For My Poetical Life
the only political opinions I care about are from those who've come to speak them most reluctantly
The farmer who is not farming is likely fighting for a farm.
As there are born soldiers, there are born farmers. But threaten the soil of a farmer, one who only in his heart of hearts seeks to plant and tend to his own seedlings, and you’ll discover soldiers can also be made, sometimes out of the most unlikely stuff.
One might ask them: you can speak, why fight? You’ve been cut off from the fields, but you’re not being kept indoors. Why fight?
Don’t you understand, to the honest tiller of the land, words are the most unimportant of seeds. It’s all about their landing and implanting, and when you grant them only rocky consolations, they feel as useful as fruit that’s gone bad but still stubborn on the stem. Even the best creations amount to little more than seeds suspended in air when all cultural context is blighted.

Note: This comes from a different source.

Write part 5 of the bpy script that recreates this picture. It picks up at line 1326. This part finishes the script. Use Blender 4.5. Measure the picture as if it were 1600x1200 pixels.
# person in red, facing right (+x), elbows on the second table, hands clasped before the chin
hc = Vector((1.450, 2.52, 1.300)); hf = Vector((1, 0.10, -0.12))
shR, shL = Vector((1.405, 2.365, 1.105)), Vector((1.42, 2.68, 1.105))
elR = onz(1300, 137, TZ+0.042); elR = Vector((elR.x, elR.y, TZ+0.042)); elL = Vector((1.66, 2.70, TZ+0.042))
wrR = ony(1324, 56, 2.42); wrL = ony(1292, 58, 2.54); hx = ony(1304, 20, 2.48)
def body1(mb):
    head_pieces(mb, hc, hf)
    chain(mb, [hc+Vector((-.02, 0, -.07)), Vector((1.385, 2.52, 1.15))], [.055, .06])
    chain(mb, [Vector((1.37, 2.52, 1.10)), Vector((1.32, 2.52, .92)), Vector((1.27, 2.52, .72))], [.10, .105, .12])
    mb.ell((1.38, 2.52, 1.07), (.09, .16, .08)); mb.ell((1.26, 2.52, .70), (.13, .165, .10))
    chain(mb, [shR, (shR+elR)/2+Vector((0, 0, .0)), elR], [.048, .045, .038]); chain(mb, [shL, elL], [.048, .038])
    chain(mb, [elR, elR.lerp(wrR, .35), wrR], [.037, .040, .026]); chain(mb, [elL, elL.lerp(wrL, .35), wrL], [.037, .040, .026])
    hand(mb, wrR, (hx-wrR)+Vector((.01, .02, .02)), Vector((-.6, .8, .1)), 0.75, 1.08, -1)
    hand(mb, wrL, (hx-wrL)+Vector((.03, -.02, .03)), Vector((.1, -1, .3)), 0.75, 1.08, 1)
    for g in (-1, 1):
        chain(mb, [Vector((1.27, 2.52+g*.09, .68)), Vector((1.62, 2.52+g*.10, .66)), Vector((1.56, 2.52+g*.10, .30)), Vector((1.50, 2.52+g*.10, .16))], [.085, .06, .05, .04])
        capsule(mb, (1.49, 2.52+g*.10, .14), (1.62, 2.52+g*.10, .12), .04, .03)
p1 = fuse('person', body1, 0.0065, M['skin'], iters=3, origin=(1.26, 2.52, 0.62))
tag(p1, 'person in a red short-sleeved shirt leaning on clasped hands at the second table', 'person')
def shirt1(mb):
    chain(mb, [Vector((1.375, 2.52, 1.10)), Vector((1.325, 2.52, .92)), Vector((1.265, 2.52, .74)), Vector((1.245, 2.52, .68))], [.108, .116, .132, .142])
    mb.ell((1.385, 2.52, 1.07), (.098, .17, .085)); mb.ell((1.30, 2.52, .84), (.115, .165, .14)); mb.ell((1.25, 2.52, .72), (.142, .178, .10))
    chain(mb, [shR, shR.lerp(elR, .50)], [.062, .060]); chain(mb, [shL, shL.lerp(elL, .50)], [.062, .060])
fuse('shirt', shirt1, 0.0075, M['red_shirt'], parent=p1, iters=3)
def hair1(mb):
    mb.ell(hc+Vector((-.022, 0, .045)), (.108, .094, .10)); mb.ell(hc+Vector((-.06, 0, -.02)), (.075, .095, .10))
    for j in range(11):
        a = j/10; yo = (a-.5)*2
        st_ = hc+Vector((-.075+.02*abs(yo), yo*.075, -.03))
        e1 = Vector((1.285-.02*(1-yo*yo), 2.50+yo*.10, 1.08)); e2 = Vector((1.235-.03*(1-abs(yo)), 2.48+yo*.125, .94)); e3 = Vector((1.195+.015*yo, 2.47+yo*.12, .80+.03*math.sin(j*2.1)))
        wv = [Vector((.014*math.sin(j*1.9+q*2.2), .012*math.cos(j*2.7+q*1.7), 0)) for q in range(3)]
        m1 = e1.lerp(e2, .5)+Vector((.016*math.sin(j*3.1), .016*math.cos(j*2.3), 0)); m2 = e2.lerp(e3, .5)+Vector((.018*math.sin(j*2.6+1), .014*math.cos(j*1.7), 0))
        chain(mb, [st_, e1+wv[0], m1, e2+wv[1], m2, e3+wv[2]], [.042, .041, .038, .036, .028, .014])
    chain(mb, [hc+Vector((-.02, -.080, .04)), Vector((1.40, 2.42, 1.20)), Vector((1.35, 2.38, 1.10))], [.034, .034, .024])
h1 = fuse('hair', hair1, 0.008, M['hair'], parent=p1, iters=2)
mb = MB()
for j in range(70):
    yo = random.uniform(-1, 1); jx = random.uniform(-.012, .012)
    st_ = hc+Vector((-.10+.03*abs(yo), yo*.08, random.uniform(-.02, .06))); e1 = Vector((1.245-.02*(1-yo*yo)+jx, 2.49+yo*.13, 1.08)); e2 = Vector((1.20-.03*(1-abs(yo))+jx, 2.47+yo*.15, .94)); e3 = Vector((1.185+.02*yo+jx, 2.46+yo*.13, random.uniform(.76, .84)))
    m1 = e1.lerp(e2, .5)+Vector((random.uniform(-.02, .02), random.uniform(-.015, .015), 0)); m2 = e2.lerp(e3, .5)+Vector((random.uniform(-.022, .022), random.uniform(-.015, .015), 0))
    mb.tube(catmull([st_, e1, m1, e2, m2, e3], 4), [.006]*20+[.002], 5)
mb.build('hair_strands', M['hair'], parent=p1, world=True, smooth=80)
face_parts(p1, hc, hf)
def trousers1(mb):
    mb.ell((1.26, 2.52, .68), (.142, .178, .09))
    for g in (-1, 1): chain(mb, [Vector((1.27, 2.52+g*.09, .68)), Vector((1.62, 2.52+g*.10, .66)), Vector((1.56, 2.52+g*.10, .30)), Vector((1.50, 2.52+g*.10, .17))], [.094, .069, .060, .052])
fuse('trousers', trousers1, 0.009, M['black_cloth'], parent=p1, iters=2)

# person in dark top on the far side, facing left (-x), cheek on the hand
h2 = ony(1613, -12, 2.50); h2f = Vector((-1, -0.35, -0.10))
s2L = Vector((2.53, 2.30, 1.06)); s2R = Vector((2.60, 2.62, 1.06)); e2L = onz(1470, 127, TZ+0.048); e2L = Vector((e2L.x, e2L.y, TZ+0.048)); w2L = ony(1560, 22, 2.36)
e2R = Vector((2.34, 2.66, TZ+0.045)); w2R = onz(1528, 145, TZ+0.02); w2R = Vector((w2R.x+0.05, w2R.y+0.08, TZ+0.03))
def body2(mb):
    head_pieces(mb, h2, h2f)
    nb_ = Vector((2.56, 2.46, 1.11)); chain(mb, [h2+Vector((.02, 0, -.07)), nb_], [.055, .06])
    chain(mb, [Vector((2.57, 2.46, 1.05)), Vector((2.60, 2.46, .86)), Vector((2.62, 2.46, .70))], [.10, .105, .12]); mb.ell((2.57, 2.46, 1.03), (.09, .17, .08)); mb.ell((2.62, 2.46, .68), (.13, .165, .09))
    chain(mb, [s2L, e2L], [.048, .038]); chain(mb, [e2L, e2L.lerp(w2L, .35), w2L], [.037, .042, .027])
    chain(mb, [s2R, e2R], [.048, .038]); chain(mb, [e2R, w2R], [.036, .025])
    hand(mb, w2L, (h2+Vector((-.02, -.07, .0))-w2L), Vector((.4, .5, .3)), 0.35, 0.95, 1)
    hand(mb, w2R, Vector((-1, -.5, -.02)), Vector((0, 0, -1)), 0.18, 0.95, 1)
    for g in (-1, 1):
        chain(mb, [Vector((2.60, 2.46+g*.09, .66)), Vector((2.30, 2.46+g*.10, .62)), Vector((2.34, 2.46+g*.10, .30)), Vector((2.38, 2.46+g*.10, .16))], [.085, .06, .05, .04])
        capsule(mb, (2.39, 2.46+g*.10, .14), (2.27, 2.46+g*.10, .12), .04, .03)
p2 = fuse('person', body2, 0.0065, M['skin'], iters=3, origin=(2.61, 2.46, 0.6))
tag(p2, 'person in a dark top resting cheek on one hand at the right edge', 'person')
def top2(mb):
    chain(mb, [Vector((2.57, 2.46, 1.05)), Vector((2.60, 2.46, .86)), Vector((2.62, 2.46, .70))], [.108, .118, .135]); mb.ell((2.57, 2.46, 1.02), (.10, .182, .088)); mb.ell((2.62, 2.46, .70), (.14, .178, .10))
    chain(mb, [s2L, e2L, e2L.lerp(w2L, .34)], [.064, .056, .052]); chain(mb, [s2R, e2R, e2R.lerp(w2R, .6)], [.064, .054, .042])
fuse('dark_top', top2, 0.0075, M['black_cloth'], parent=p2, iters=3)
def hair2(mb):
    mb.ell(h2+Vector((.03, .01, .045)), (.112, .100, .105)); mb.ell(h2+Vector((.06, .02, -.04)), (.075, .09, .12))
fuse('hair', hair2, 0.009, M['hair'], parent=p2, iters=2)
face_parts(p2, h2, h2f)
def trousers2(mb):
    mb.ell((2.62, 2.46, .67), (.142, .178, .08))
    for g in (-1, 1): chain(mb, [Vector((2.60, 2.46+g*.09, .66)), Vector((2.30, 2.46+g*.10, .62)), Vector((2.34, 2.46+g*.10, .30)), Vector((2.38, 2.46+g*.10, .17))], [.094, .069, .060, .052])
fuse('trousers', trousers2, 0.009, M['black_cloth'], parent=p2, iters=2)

Still, the soldierly uniform, if donned, is like the colors of a passing season. It is worn fully and superficially by one who enlists their entire surface in a fight for the depths. What’s emerged has done so at an emergency pace, needing to detach itself from the roots it has rushed to the defense of, but in doing so temporarily obscuring them too.
Clarity then becomes a rallying cry, because there’s something else, something better and truer the farmer-soldier wants grown to be seen.
Fighter or farmer? As for myself, my heart’s only in the latter but, threaten my farm or deny me reasonable outlet to potentially fertile soil, I enlist.
If ever I seem to involve myself in a political fight, I do so for only one reason: for my poetical life.